Europe accounts for about 20% of the company’s sales. And S&P Capital IQ estimates that revenue from European operations will remain weak through the first half of Emerson’s fiscal year, ending in September. Its analysts also project a continued negative currency impact to the company’s oil and gas operations.

In February, Capital IQ cut its fiscal 2015 EPS estimates to $3.88 from $4.04 and lowered fiscal 2016 estimates to $4.11 from $4.40. It also cut the target price for EMR stock to $64 from $71. This appears to imply shares are currently oversold, closing last week at $55.26. However, when analysts start to lower earnings and price objectives, a “piling on” effect often occurs, resulting in more cuts and a falling share price.

EMR stock is in a pronounced bear market.
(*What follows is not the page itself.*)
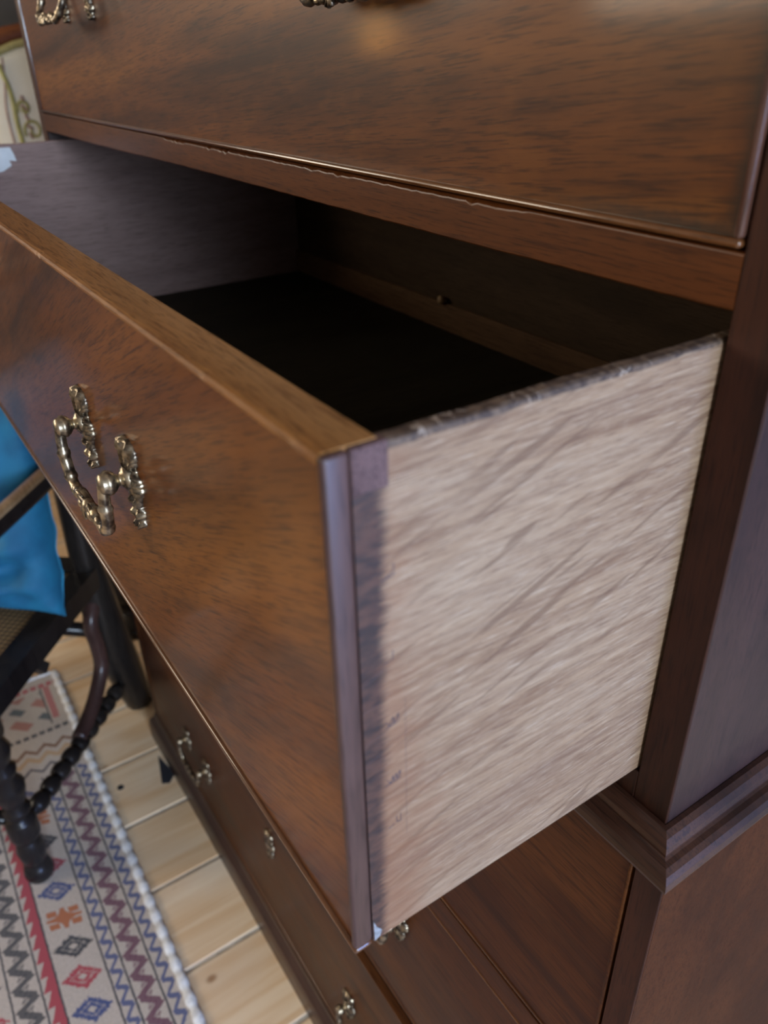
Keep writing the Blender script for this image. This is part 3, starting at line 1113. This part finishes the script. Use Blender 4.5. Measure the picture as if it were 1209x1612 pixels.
def bobbin(p, q, r=0.0185, pitch=0.040):
    p, q = Vector(p), Vector(q)
    L = (q - p).length
    bm = B()
    prof = [(0.010, 0), (0.010, 0.02)]
    h = 0.02
    n = max(1, round((L - 0.04) / pitch))
    pt = (L - 0.04) / n
    for k in range(n):
        for j in range(6):
            a = (j + 0.5) / 6
            prof.append((r * (0.62 + 0.38 * math.sin(PI * a) ** 0.7), h + pt * a))
        prof.append((r * 0.52, h + pt))
        h += pt
    prof += [(0.010, L - 0.018), (0.010, L)]
    lathe(bm, prof, p, q - p, 14)
    return bm


LEGP = [(0.018, 0), (0.020, 0.012), (0.017, 0.030), (0.012, 0.036), (0.016, 0.046), (0.019, 0.075), (0.015, 0.098), (0.012, 0.104), (0.019, 0.110), (0.020, 0.118), (0.020, 0.150), (0.018, 0.156), (0.011, 0.162), (0.017, 0.172), (0.018, 0.180), (0.011, 0.188),
        (0.016, 0.200), (0.020, 0.222), (0.021, 0.238), (0.013, 0.258), (0.017, 0.268), (0.018, 0.276), (0.011, 0.286), (0.016, 0.300), (0.020, 0.322), (0.013, 0.350), (0.019, 0.358), (0.020, 0.40), (0.020, 0.42)]
LEGP = [(r_ * 1.35, h_) for r_, h_ in LEGP]
ZG = ZF + 0.0055
BRACE = ((0.375, -0.615), (0.345, -0.650), (0.349, -0.706), (0.345, -0.759), (0.305, -0.800), (0.256, -0.825), (0.21, -0.835))
for t_, ta in ((0.0, -0.06), (0.50, 0.56)):
    s = B(); lathe(s, LEGP, cc(0, t_, ZG), (0, 0, 1), 16); obj('front_leg', s, M['black_wood'], ch, smooth=True)
    pts = spline([cc(0.455, t_, ZF + 0.001), cc(0.425, t_, ZF + 0.12), cc(0.398, t_, -0.72), cc(0.388, t_, -0.58), cc(0.386, t_, -0.47), cc(0.40, t_, -0.25), cc(0.45, t_, 0.02)], 6)
    k_ = len(pts) - 1
    s = B(); tube(s, pts, [0.030 + 0.011 * math.sin(PI * min(1, i / k_ * 1.8)) for i in range(k_ + 1)], 10, 0.8); obj('rear_leg', s, M['black_wood'], ch, smooth=True)
    s = B(); tube(s, [cc(0.0, t_, -0.555), cc(0.385, t_, -0.555)], [0.032, 0.032], 4, 1.0, up=(0, 0, 1), ph=PI / 4); obj('seat_rail', s, M['black_wood'], ch)
    s = bobbin(cc(0.018, t_, -0.835), cc(0.405, t_, -0.862)); obj('stretcher', s, M['black_wood'], ch, smooth=True)
    s = B(); tube(s, spline([cc(0.0, ta, -0.256), cc(0.1, ta, -0.258), cc(0.25, ta, -0.258), cc(0.335, ta, -0.256), cc(0.405, t_ + (ta - t_) * 0.6, -0.254)], 5), 0.018, 8, 0.9, up=(0, 0, 1)); arm = obj('armrest', s, M['black_wood'], ch, smooth=True)
    s = B(); tube(s, spline([cc(-0.01, ta, -0.241), cc(0.1, ta, -0.243), cc(0.25, ta, -0.243), cc(0.335, ta, -0.241), cc(0.400, t_ + (ta - t_) * 0.6, -0.239)], 5), 0.013, 8, 0.42, up=(0, 0, 1)); obj('arm_top_light', s, M['tan_wood'], arm, smooth=True)['label'] = 'tan strip painted as light on the armrest top'  # added strip: light along the arm put into its colour
    s = B(); lathe(s, [(0.014, 0), (0.018, 0.05), (0.012, 0.07), (0.018, 0.10), (0.019, 0.16), (0.012, 0.20), (0.016, 0.280)], cc(0.02, t_, -0.533), cc(0.02, ta, -0.256) - cc(0.02, t_, -0.533), 14); obj('arm_support', s, M['black_wood'], ch, smooth=True)
    s = B(); tube(s, spline([cc(s_, t_, z_) for s_, z_ in BRACE], 6), 0.016, 8); obj('brace', s, M['brace_wood'], ch, smooth=True)
for s_, z_ in ((0.0, -0.555), (0.385, -0.555)):
    s = B(); tube(s, [cc(s_, 0.0, z_), cc(s_, 0.5, z_)], 0.032, 4, 1.0, up=(0, 0, 1), ph=PI / 4); obj('seat_rail', s, M['black_wood'], ch)
s = bobbin(cc(0.0, 0.018, -0.82), cc(0.0, 0.482, -0.82)); obj('stretcher', s, M['black_wood'], ch, smooth=True)
s = B(); tube(s, [cc(0.40, 0.0, -0.715), cc(0.40, 0.5, -0.715)], 0.016, 8); obj('back_stretcher', s, M['black_wood'], ch, smooth=True)
s = B()
for a in range(2):
    z_ = -0.540 - a * 0.006
    vs = [s.verts.new(cc(a_, b_, z_)) for a_, b_ in ((0.015, 0.015), (0.37, 0.015), (0.37, 0.485), (0.015, 0.485))]
    s.faces.new(vs if a == 0 else vs[::-1])
obj('cane_seat', s, M['cane'], ch)
for z_, hh in ((-0.02, 0.05), (-0.30, 0.03)):
    s = B(); tube(s, [cc(0.437 if z_ > -0.1 else 0.397, 0.0, z_), cc(0.437 if z_ > -0.1 else 0.397, 0.5, z_)], hh / 2, 8, 1.0, up=(0, 0, 1)); obj('back_rail', s, M['black_wood'], ch, smooth=True)
s = B(); tube(s, [cc(0.13, 0.01, -0.556), cc(0.155, -0.018, -0.600)], 0.014, 4); obj('peg', s, M['black_wood'], ch)

# ------------------------------------------------------------------ teal cushion
cu = B()
n = 40
half = 0.205


def cushion_pt(a, b_, side):
    """a across, b upward, both -1..1"""
    r = max(abs(a), abs(b_))
    pin = 1 - 0.085 * (1 - abs(a) ** 2) * abs(b_) ** 3
    pin2 = 1 - 0.015 * (1 - abs(b_) ** 2) * abs(a) ** 3
    th = 0.060 * ((1 - a ** 4) * (1 - b_ ** 4)) ** 0.45
    # folds
    q1 = b_ + 0.55 + 0.30 * a
    q2 = b_ + 0.78 + 0.12 * a
    fold = 0.020 * math.exp(-(q1 / 0.09) ** 2) - 0.022 * math.exp(-((q1 + 0.16) / 0.08) ** 2) + 0.022 * math.exp(-(q2 / 0.06) ** 2)
    fold += 0.014 * math.sin(9 * (a - 0.4 * b_) + 2) * math.exp(-((a + 0.75) / 0.22) ** 2)
    th = th + fold * (1 - r ** 6)
    return a * half * pin2, b_ * half * pin, side * th


rows = {}
for side in (1, -1):
    for i in range(n + 1):
        for j in range(n + 1):
            a, b_ = -1 + 2 * i / n, -1 + 2 * j / n
            if side == -1 and (i in (0, n) or j in (0, n)):
                rows[(side, i, j)] = rows[(1, i, j)]
                continue
            px, py, pz = cushion_pt(a, b_, side)
            # a -> along WW (away from the near arm), b -> up and leaning back, thickness -> toward the chair front
            tilt = math.radians(14)
            px += 0.06 * (py + half) * max(0.0, -a)
            base = cc(0.255, 0.153, -0.318)
            v = base + WW * px + (Vector((0, 0, 1)) * math.cos(tilt) + UU * math.sin(tilt)) * py + (-UU * math.cos(tilt) + Vector((0, 0, 1)) * math.sin(tilt)) * pz
            rows[(side, i, j)] = cu.verts.new(v)
    for i in range(n):
        for j in range(n):
            q = [rows[(side, i, j)], rows[(side, i + 1, j)], rows[(side, i + 1, j + 1)], rows[(side, i, j + 1)]]
            cu.faces.new(q if side == 1 else q[::-1])
co = obj('cushion', cu, M['velvet'], None, smooth=True)
co['label'] = 'teal blue velvet cushion leaning on the black armchair'
co['category'] = 'cushion'

# ------------------------------------------------------------------ turned pedestal table behind the armchair
PX, PY = -1.615, 0.075
pt = thing('pedestal_table', 'small dark table on a bulbous turned column, behind the armchair', 'table', (PX, PY, ZF))
s = B(); lathe(s, [(0.085, 0), (0.090, 0.012), (0.080, 0.028), (0.040, 0.040), (0.030, 0.055), (0.050, 0.075), (0.062, 0.11), (0.058, 0.15), (0.036, 0.175), (0.030, 0.19), (0.042, 0.20), (0.042, 0.212), (0.026, 0.225), (0.024, 0.40), (0.034, 0.45), (0.05, 0.468)], (PX, PY, ZF), (0, 0, 1), 24); obj('column', s, M['black_wood'], pt, smooth=True)
s = B(); lathe(s, [(0.115, 0), (0.125, 0.004), (0.125, 0.014), (0.118, 0.018)], (PX, PY, ZF + 0.468), (0, 0, 1), 32); obj('table_top', s, M['black_wood'], pt)

# ------------------------------------------------------------------ cream upholstered chair, far left
UX, UY = -2.30, 0.36
uc = thing('upholstered_chair', 'high-backed chair in cream damask with a reddish wood frame', 'chair', (UX + 0.2, UY, ZF))


def back_outline(k=1.0):
    """y, z outline of the padded back (balloon shape)"""
    pts = []
    hw = [(-0.53, 0.165), (-0.40, 0.17), (-0.1, 0.195), (0.12, 0.235), (0.24, 0.252), (0.30, 0.24)]
    for z, wd in hw:
        pts.append((UY + wd * k, z))
    for a in range(1, 12):
        an = PI * a / 12
        pts.append((UY + 0.24 * k * math.cos(an), 0.30 + 0.105 * k * math.sin(an)))
    for z, wd in hw[::-1]:
        pts.append((UY - wd * k, z))
    return pts


def lean(y, z, off=0.0):
    return Vector((UX - 0.10 * (z + 0.5) + off, y, z))


bo = back_outline()
s = B(); tube(s, [lean(y, z) for y, z in bo], 0.024, 10, 1.0); obj('back_frame', s, M['brown_wood'], uc, smooth=True)
inner = back_outline(0.90)
s = B(); tube(s, [lean(y, z - 0.01, 0.02) for y, z in inner], 0.010, 8, 1.0); obj('gimp_trim', s, M['gimp'], uc, smooth=True)
s = B()
cen = s.verts.new(lean(UY, 0.0, 0.034))
prev = None
rings = []
for k, dx in ((1.0, 0.012), (0.97, 0.026), (0.93, 0.032), (0.45, 0.034)):
    rings.append([s.verts.new(lean(UY + (y - UY) * k, 0.0 + (z - 0.01) * k, dx)) for y, z in inner])
for a, b_ in zip(rings, rings[1:]):
    m_ = len(a)
    for k in range(m_):
        s.faces.new((a[k], a[(k + 1) % m_], b_[(k + 1) % m_], b_[k]))
m_ = len(rings[-1])
for k in range(m_):
    s.faces.new((rings[-1][k], rings[-1][(k + 1) % m_], cen))
pad = obj('back_pad', s, M['damask'], uc, smooth=True)
# the woven pattern of the damask: thin flat silk bands
def ribbon(pts, r, m, name):
    bm = B()
    tube(bm, spline([lean(UY + y, z, 0.034) for y, z in pts], 6), r, 6, 0.3, up=(1, 0, 0))
    obj(name, bm, m, pad, smooth=True)


for sg in (-1, 1):
    ribbon([(sg * 0.162, 0.330), (sg * 0.148, 0.26), (sg * 0.150, 0.18), (sg * 0.144, 0.08), (sg * 0.122, -0.1), (sg * 0.102, -0.45)], 0.0062, M['olive'], 'woven_band')
    ribbon([(sg * 0.148, 0.345), (sg * 0.158, 0.28), (sg * 0.170, 0.22), (sg * 0.168, 0.12), (sg * 0.147, 0.0), (sg * 0.127, -0.1), (sg * 0.112, -0.45)], 0.0028, M['maroon'], 'woven_band')
    for q in range(5):
        ribbon([(sg * (0.125 + 0.006 * (q % 2)), 0.255 - q * 0.022), (sg * (0.120 - 0.006 * (q % 2)), 0.240 - q * 0.022)], 0.0045, M['maroon'], 'woven_sprig')
    for zc, yc, k in ((0.225, 0.124, 0.7), (0.170, 0.112, 1.0), (0.05, 0.13, 1.0), (-0.1, 0.12, 1.0)):
        ribbon([(sg * (yc + k * (0.026 - 0.0016 * q) * math.cos(q * 0.55 - 0.4)), zc + k * (0.030 - 0.0018 * q) * math.sin(q * 0.55 - 0.4)) for q in range(14)], 0.0042, M['olive'], 'woven_scroll')
s = B(); box(s, UX + 0.02, UX + 0.46, UY - 0.24, UY + 0.24, -0.60, -0.50, 0.03, 3); obj('seat', s, M['damask'], uc, smooth=True)
s = B(); box(s, UX + 0.0, UX + 0.47, UY - 0.25, UY + 0.25, -0.66, -0.60, 0.01, 2); obj('seat_frame', s, M['brown_wood'], uc)
for a, b_ in ((0.03, -0.22), (0.03, 0.22), (0.44, -0.22), (0.44, 0.22)):
    s = B(); lathe(s, [(0.014, 0), (0.018, 0.05), (0.022, 0.2), (0.026, 0.31)], (UX + a, UY + b_, ZF), (0, 0, 1), 12); obj('leg', s, M['brown_wood'], uc, smooth=True)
Its bearish resistance line roughly matches its 200-day moving average at $62.87. But the intermediate resistance line at about $58 and the 50-day moving average at $58.56 should restrict any near-term rally.

On Tuesday, EMR stock broke a double-bottom at about $56.50, confirming that its bear market is still intact.

If you own EMR stock, sell it at the market price. Traders can sell EMR short at $56.50 with a price objective of $48 for a 15% return. Short-selling is a speculative technique that is not suited for all investors. Check with your broker to confirm their ability to borrow shares and ask about any other restrictions that may apply.